If $x,y$ are two ordinals, then we have three possible cases: $x=y$, $x\in y, y \in x$ (here $<$ also means $\in$). I would like to know which case happen for $x=\omega^{\omega_1}$ and $y=\omega_1^{\omega}$, where I consider the ordinal operations.

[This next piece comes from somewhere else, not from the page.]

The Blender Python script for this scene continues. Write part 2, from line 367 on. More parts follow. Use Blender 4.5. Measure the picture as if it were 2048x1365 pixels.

With these questions, we know that $x=\omega_1$. Then $y$ is the union of $\omega_1^n$ for $n<\omega$, but I don't even know how to compute $\omega_1^n$. For instance, $\omega_1^2$ is the union of $\omega_1\cdot \gamma$ for $\gamma < \omega_1$. I don't think that $\omega_1^2$ can be simplified.
Thank you for your help.
As you say, $\omega^{\omega_1}=\omega_1$; this is because $\omega^\alpha\ge \alpha$ for any ordinal $\alpha$, and is countable for any countable ordinal $\alpha$.
Meanwhile, you're right that $\omega_1^n$, and $\omega_1^\omega$, can't be simplified. However, you don't need to simplify them in order to compare them with $\omega_1$! Just note that $$\omega_1<\omega_1+1\le \omega_1^2\le\omega_1^\omega.$$ (In fact, both the "$\le$"s are strict, but that's not necessary here.) This is enough to show that $x<y$.